Вариации нуара продолжаются и в самых популярных формах современного кино. Именно оттуда моральная неоднозначность Бэтмена в трилогии «Темного рыцаря», привлекательность сверхзлодея Джокера да и сам Готэм, напоминающий о злых улицах нуарного Нью-Йорка. Но чаще всего неонуар теперь можно видеть в сериалах. Как известно, в целом именно телевидение сейчас больше похоже на старый Голливуд, чем большие тентполы, именно здесь надо искать взрослую проблематику и интересных персонажей. Погруженность нуара в психологию конкретного героя отлично работает на длинных дистанциях престижных сериалов типа скандинавского «Убийства», запустившего тренд северного нуара, а также «Настоящего детектива», посткоэновского «Фарго» и даже раскрашенного в неоновые цвета сериала Рефна «Слишком стар, чтобы умереть молодым».

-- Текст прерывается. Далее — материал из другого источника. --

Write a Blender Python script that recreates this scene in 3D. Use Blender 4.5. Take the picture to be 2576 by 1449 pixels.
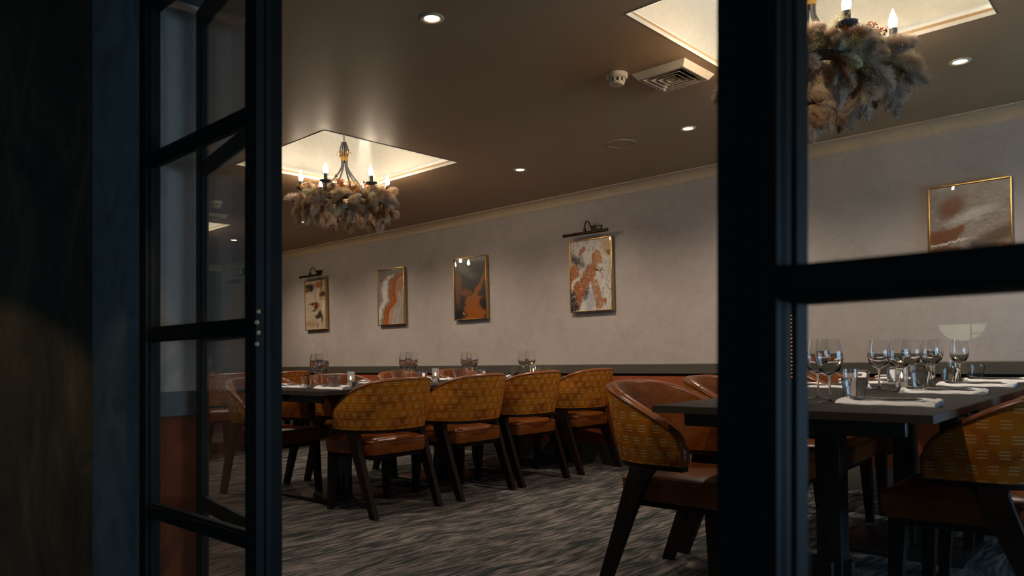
import bpy, bmesh, math, random
from mathutils import Vector, Matrix
PI = math.pi
S = bpy.context.scene
for o in list(bpy.data.objects): bpy.data.objects.remove(o)
COL = S.collection

# ---------------------------------------------------------------- camera
CAM_H, YAW, ROLL, FPX, V0 = 0.95, 0.742434, -0.0206237, 1874.69, 167.797
cam_data = bpy.data.cameras.new('camera')
cam = bpy.data.objects.new('camera', cam_data); COL.objects.link(cam)
FWD = Vector((-math.sin(YAW), math.cos(YAW), 0)); RGT = Vector((math.cos(YAW), math.sin(YAW), 0)); UPV = Vector((0, 0, 1))
cr = RGT * math.cos(ROLL) + UPV * math.sin(-ROLL) * -1
# image right direction in the world (the photo's horizon falls slightly to the left)
cr = RGT * math.cos(ROLL) - UPV * math.sin(-ROLL)
cu = cr.cross(FWD)
cam.matrix_world = Matrix(((cr.x, cu.x, -FWD.x, 0), (cr.y, cu.y, -FWD.y, 0), (cr.z, cu.z, -FWD.z, CAM_H), (0, 0, 0, 1)))
cam_data.sensor_width = 36.0; cam_data.lens = FPX / 2576 * 36.0
cam_data.shift_y = V0 / 2576
cam_data.clip_start = 0.05
cam_data.dof.use_dof = True; cam_data.dof.focus_distance = 4.2; cam_data.dof.aperture_fstop = 3.2
S.camera = cam

# ---------------------------------------------------------------- exposure, world
vs = S.view_settings
vs.view_transform = 'Standard'; vs.look = 'None'; vs.gamma = 1.0; vs.use_curve_mapping = False
vs.exposure = 0.0
W = bpy.data.worlds.new('dusk'); S.world = W; W.use_nodes = True
W.node_tree.nodes['Background'].inputs[0].default_value = (0.10, 0.28, 0.55, 1)
W.node_tree.nodes['Background'].inputs[1].default_value = 0.35

def lamp(name, kind, loc, power, color, **kw):
    d = bpy.data.lights.new(name, kind); d.energy = power; d.color = color
    for k, v in kw.items():
        if k not in ('rot', 'aim'): setattr(d, k, v)
    o = bpy.data.objects.new(name, d); COL.objects.link(o); o.location = loc
    if 'rot' in kw: o.rotation_euler = kw['rot']
    if 'aim' in kw: o.rotation_euler = (Vector(kw['aim']) - Vector(loc)).to_track_quat('-Z', 'Y').to_euler()
    return o
DAY = (0.42, 0.70, 1.0)
# dusk daylight outside the two windows of the right-hand wall
lamp('daylight_dining_window', 'AREA', (1.72, 3.7, 0.72), 64, DAY, shape='RECTANGLE', size=1.25, size_y=2.1, rot=(0, PI / 2, 0))
lamp('daylight_lobby_window', 'AREA', (1.72, -2.3, 1.0), 56, DAY, shape='RECTANGLE', size=1.7, size_y=1.1, rot=(0, PI / 2, 0))
WARM = (1.0, 0.85, 0.71)
SPOT_POWER = 86.0
BULB = 185.0
ZC = 2.35
lamp('lobby_spotlight', 'SPOT', (-1.5, .80, 2.1), 28, (1.0, .70, .32), spot_size=math.radians(38.4), spot_blend=.18, shadow_soft_size=.03, aim=(-2.94, .468, .3))

# ---------------------------------------------------------------- helpers: objects
def tag(o, label=None, cat=None, group=None, kind=None):
    if label: o['label'] = label
    if cat: o['category'] = cat
    if group: o['group'] = group
    if kind: o['kind'] = kind
    return o
def empty(name, loc=(0, 0, 0), rz=0.0, label=None, cat=None, group=None, kind=None):
    o = bpy.data.objects.new(name, None); COL.objects.link(o)
    o.location = loc; o.rotation_euler = (0, 0, rz); o.empty_display_size = 0.05
    return tag(o, label, cat, group, kind)
def link(name, me, parent=None, loc=None):
    o = bpy.data.objects.new(name, me); COL.objects.link(o)
    if parent: o.parent = parent
    if loc: o.location = loc
    return o
KIDS = {}
def dup(root, loc=None, rz=None, label=None, group=None):
    c = root.copy(); COL.objects.link(c)
    if loc is not None: c.location = loc
    if rz is not None: c.rotation_euler = (0, 0, rz)
    if label: c['label'] = label
    if group: c['group'] = group
    for ch in root.children:
        d = ch.copy(); COL.objects.link(d); d.parent = c
        for g in ch.children:
            e = g.copy(); COL.objects.link(e); e.parent = d
    return c
# ---------------------------------------------------------------- helpers: meshes
class MB:
    def __init__(s): s.v = []; s.f = []; s.sm = []; s.uv = {}
    def add(s, vs, fs, smooth=False, uvs=None):
        n = len(s.v); s.v += [tuple(p) for p in vs]
        for i, f in enumerate(fs):
            s.f.append(tuple(a + n for a in f)); s.sm.append(smooth)
            if uvs: s.uv[len(s.f) - 1] = [uvs[a] for a in f]
        return s
    def box(s, x0, x1, y0, y1, z0, z1, b=0.0):
        if b <= 0:
            vs = [(x, y, z) for z in (z0, z1) for y in (y0, y1) for x in (x0, x1)]
            return s.add(vs, [(0, 2, 3, 1), (4, 5, 7, 6), (0, 1, 5, 4), (2, 6, 7, 3), (0, 4, 6, 2), (1, 3, 7, 5)])
        bm = bmesh.new(); bmesh.ops.create_cube(bm, size=1)
        for v in bm.verts:
            v.co = ((x0 + x1) / 2 + v.co.x * (x1 - x0), (y0 + y1) / 2 + v.co.y * (y1 - y0), (z0 + z1) / 2 + v.co.z * (z1 - z0))
        bmesh.ops.bevel(bm, geom=bm.edges[:], offset=b, segments=2, profile=0.6, affect='EDGES')
        return s.bm(bm, True)
    def bm(s, bm, smooth=False):
        bm.verts.index_update()
        s.add([v.co[:] for v in bm.verts], [[v.index for v in f.verts] for f in bm.faces], smooth); bm.free(); return s
    def loft(s, rings, cap=True, smooth=True, closed=True):
        n = len(rings[0]); vs = [p for r in rings for p in r]; fs = []
        for i in range(len(rings) - 1):
            for j in range(n if closed else n - 1):
                k = (j + 1) % n
                fs.append((i * n + j, i * n + k, (i + 1) * n + k, (i + 1) * n + j))
        s.add(vs, fs, smooth)
        if cap and closed:
            m = len(rings) - 1
            s.add(rings[0], [tuple(range(n - 1, -1, -1))]); s.add(rings[m], [tuple(range(n))])
        return s
    def tube(s, pts, r, seg=8, cap=True, smooth=True):
        pts = [Vector(p) for p in pts]; rings = []; up = Vector((0.0123, 0.02, 1)).normalized()
        for i, p in enumerate(pts):
            t = (pts[min(i + 1, len(pts) - 1)] - pts[max(i - 1, 0)]).normalized()
            if i == 0:
                a = t.cross(up)
                if a.length < 0.05: a = t.cross(Vector((1, 0, 0)))
            a = (a - t * a.dot(t)).normalized(); b = t.cross(a)
            rr = r[i] if isinstance(r, (list, tuple)) else r
            rings.append([p + (a * math.cos(2 * PI * k / seg) + b * math.sin(2 * PI * k / seg)) * rr for k in range(seg)])
        return s.loft(rings, cap, smooth)
    def lathe(s, prof, seg=24, c=(0, 0), cap=True, smooth=True):
        rings = [[(c[0] + r * math.cos(2 * PI * k / seg), c[1] + r * math.sin(2 * PI * k / seg), z) for k in range(seg)] for r, z in prof]
        return s.loft(rings, cap, smooth)
    def ball(s, c, r, sub=1, sq=(1, 1, 1)):
        bm = bmesh.new(); bmesh.ops.create_icosphere(bm, subdivisions=sub, radius=1)
        for v in bm.verts: v.co = (c[0] + v.co.x * r * sq[0], c[1] + v.co.y * r * sq[1], c[2] + v.co.z * r * sq[2])
        return s.bm(bm, True)
    def mesh(s, name, mat=None):
        me = bpy.data.meshes.new(name); me.from_pydata(s.v, [], s.f); me.update()
        me.polygons.foreach_set('use_smooth', s.sm)
        me.set_sharp_from_angle(angle=math.radians(38))
        if s.uv:
            ul = me.uv_layers.new(name='UVMap')
            for p in me.polygons:
                u = s.uv.get(p.index)
                if u:
                    for li, q in zip(p.loop_indices, u): ul.data[li].uv = q
        if mat: me.materials.append(mat)
        return me
    def build(s, name, mat, parent=None, loc=None):
        return link(name, s.mesh(name, mat), parent, loc)
SHEARV = RGT * 0.0206
def lean(s):                                   # shears door set and its walls so verticals look upright to the rolled camera
    s.v = [tuple(Vector(p) + SHEARV * (p[2] - 0.95)) for p in s.v]; return s
MB.lean = lean
def bez(P, n=12):
    P = [Vector(p) for p in P]; out = []
    Q = [P[0] * 2 - P[1]] + P + [P[-1] * 2 - P[-2]]
    for i in range(1, len(Q) - 2):
        for k in range(n):
            t = k / n; a, b, c, d = Q[i - 1], Q[i], Q[i + 1], Q[i + 2]
            out.append(0.5 * ((2 * b) + (c - a) * t + (2 * a - 5 * b + 4 * c - d) * t * t + (3 * b - a - 3 * c + d) * t ** 3))
    return out + [P[-1]]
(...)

В этих шоу нет вполне положительных протагонистов. Самый популярный герой сейчас — циник и мизантроп, который знает, что нет способа выиграть в рулетку. Кажется, за 80 лет ничего не изменилось.
Попытку нарушить это основополагающее правило предпринимает в «Сиротском Бруклине» Эдвард Нортон (он одновременно сценарист, режиссер и исполнитель главной роли). Действие фильма о злоупотреблениях застройщиков происходит в 1950-е, и все необходимые декорации жанра тут на месте: огромные тени злодеев, ложащиеся на стены ночных зданий, темные силуэты в шляпах (головной убор сыграет важную роль в детективном сюжете), взгляды из-за угла, отражения в лужах, джаз, темные секреты, ощущение паранойи и заговора.
Проводя ревизию нуара с оглядкой на проблематику и контекст нынешнего дня (в фильме, к примеру, вызывающим анахронизмом звучит актуальная тема защиты меньшинств), Нортон отбирает у героя вредную сигарету и заменяет ее на легальный сегодня в Америке косяк (в 1940-е траву в нуарах могли курить только самые страшные отморозки — см. например, ту же «Печать зла»), отменяет сомнительную по нынешним нормам политкорректности фигуру фам фаталь и наделяет своего во всех отношениях положительного героя смехотворным «пороком» — синдромом Туретта. То есть даже сквернословит этот детектив против своей воли. Место положительной блондинки в беде занимает чернокожая активистка жилищного комитета (Гугу Эмбата-Ро). Получается фильм с виду темный, но абсолютно светлый душой.